| Exercise details |
Start at the line that has "by 2100 pixels." and stop at the line that has "R = math.radians". Print those lines and all lines between them exactly, and nothing more.

____ Given information

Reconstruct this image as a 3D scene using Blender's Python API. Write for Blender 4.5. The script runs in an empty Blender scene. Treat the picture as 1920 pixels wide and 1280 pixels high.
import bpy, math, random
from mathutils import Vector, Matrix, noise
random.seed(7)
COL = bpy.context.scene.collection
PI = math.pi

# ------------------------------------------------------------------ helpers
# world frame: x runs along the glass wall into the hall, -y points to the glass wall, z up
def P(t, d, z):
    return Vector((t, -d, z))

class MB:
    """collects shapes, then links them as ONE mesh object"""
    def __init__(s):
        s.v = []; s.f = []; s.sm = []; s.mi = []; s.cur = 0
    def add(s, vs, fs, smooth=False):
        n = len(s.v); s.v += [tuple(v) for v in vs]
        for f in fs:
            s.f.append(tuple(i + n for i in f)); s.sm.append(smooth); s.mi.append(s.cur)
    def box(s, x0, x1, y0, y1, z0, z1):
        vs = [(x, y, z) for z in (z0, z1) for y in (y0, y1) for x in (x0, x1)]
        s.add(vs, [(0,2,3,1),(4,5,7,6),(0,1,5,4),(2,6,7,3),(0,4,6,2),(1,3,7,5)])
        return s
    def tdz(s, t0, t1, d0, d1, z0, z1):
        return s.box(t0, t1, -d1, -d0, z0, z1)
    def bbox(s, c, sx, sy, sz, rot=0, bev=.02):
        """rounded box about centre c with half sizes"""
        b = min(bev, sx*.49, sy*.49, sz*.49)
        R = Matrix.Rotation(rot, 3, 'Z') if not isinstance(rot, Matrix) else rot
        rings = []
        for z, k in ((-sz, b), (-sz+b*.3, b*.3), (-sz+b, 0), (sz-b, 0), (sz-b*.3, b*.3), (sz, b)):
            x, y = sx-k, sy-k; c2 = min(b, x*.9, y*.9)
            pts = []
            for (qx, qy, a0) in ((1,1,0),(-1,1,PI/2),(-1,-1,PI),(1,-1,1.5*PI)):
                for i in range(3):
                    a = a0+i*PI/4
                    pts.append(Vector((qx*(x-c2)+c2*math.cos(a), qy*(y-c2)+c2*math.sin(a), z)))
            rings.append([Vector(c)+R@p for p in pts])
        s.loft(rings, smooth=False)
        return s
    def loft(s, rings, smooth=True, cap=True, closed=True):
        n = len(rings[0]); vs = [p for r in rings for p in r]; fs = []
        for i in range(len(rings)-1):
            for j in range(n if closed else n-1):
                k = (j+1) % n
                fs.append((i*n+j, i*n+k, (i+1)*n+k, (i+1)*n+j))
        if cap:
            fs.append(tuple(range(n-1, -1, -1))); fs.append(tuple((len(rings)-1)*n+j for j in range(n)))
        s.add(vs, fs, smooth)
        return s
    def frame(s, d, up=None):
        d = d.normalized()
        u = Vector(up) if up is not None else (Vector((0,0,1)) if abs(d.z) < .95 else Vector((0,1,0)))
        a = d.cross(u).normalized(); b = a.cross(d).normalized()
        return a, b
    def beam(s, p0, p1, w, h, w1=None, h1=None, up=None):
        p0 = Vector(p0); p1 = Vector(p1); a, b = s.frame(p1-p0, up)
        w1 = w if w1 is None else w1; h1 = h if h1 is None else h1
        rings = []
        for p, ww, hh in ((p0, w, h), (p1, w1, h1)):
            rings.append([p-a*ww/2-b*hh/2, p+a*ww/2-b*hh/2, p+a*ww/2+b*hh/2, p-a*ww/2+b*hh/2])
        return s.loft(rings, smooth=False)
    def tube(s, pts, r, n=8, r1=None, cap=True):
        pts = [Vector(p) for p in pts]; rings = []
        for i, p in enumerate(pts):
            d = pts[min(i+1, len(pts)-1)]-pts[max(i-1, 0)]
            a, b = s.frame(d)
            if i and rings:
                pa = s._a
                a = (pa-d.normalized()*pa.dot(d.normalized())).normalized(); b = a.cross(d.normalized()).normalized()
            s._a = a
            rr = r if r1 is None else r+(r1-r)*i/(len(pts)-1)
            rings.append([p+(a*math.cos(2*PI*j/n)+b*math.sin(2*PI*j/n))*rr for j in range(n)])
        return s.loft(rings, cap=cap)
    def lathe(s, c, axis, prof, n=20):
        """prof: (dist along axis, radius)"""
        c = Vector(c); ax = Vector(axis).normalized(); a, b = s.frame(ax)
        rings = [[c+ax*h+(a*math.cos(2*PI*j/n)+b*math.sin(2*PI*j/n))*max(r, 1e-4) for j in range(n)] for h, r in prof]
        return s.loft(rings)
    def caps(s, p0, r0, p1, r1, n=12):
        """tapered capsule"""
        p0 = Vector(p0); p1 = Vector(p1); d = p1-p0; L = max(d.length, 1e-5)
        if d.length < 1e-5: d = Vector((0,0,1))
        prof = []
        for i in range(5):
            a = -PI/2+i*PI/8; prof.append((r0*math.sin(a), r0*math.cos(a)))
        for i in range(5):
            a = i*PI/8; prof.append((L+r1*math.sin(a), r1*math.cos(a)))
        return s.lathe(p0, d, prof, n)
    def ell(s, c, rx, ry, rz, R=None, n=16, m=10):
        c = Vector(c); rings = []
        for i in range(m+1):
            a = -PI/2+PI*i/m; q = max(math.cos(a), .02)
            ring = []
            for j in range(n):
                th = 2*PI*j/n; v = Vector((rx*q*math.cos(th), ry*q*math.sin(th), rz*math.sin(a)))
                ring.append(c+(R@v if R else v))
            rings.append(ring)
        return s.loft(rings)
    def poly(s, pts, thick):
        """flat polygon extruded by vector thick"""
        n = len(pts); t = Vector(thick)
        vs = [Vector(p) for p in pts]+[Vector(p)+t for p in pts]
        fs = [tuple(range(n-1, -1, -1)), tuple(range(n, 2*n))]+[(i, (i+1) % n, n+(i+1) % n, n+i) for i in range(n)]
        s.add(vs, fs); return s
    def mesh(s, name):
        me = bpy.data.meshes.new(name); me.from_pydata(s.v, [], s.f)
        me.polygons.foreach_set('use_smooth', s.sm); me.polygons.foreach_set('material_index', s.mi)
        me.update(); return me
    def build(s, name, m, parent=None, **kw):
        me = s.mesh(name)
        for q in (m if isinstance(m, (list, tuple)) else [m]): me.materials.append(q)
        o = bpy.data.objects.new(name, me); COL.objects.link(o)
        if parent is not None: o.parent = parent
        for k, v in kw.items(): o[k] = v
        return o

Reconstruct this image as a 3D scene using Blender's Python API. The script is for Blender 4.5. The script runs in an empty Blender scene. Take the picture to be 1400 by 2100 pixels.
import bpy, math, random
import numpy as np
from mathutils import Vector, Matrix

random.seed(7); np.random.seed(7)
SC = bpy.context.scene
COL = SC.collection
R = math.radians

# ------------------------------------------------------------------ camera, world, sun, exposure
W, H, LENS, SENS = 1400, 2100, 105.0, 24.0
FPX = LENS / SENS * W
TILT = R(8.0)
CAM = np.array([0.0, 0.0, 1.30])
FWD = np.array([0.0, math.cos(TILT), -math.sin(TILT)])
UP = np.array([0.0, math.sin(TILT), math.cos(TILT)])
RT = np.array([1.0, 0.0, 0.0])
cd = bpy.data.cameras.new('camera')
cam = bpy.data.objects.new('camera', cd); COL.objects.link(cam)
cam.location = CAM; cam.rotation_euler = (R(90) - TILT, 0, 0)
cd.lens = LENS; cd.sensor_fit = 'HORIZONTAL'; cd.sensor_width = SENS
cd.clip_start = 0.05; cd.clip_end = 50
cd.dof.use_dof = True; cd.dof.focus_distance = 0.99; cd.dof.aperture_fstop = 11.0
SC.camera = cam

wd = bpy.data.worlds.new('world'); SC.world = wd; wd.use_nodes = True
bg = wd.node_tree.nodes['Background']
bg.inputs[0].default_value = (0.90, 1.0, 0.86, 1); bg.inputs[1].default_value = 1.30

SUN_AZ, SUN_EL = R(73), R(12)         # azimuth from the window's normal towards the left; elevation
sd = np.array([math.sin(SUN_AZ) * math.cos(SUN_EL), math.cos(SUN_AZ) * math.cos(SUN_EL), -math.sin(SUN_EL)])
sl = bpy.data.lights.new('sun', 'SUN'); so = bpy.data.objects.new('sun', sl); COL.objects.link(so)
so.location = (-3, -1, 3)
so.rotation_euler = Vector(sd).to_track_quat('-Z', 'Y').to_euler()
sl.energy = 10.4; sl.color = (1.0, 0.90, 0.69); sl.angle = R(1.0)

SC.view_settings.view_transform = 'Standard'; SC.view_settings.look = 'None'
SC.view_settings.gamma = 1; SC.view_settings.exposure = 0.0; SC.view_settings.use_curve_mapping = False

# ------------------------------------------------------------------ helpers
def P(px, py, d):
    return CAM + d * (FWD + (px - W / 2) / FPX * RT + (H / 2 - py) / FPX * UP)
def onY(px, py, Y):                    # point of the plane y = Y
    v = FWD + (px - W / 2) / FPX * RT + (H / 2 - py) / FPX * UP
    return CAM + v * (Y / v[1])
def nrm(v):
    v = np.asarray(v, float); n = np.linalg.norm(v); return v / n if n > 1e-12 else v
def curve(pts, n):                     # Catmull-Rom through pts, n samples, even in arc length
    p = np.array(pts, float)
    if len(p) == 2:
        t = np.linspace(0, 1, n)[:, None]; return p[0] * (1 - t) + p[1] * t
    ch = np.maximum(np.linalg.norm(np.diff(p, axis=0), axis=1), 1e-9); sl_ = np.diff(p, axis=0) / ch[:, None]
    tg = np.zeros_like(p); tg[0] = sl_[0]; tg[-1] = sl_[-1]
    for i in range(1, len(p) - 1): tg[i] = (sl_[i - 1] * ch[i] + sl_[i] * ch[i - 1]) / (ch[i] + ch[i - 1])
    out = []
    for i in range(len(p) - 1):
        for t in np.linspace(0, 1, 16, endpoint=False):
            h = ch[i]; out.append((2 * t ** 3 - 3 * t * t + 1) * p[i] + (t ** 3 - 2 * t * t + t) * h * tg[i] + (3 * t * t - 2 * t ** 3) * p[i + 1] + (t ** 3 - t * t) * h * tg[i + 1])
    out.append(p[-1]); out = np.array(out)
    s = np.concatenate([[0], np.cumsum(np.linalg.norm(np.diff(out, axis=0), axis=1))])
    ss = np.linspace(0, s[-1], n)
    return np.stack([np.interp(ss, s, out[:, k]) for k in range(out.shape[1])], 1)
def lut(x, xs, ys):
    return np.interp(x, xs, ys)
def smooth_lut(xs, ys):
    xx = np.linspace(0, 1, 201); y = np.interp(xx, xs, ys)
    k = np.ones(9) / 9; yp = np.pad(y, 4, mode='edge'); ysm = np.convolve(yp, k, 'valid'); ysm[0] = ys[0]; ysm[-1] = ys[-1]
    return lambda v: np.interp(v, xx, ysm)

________

| Reply to the task |
Reconstruct this image as a 3D scene using Blender's Python API. The script is for Blender 4.5. The script runs in an empty Blender scene. Take the picture to be 1400 by 2100 pixels.
import bpy, math, random
import numpy as np
from mathutils import Vector, Matrix

random.seed(7); np.random.seed(7)
SC = bpy.context.scene
COL = SC.collection
R = math.radians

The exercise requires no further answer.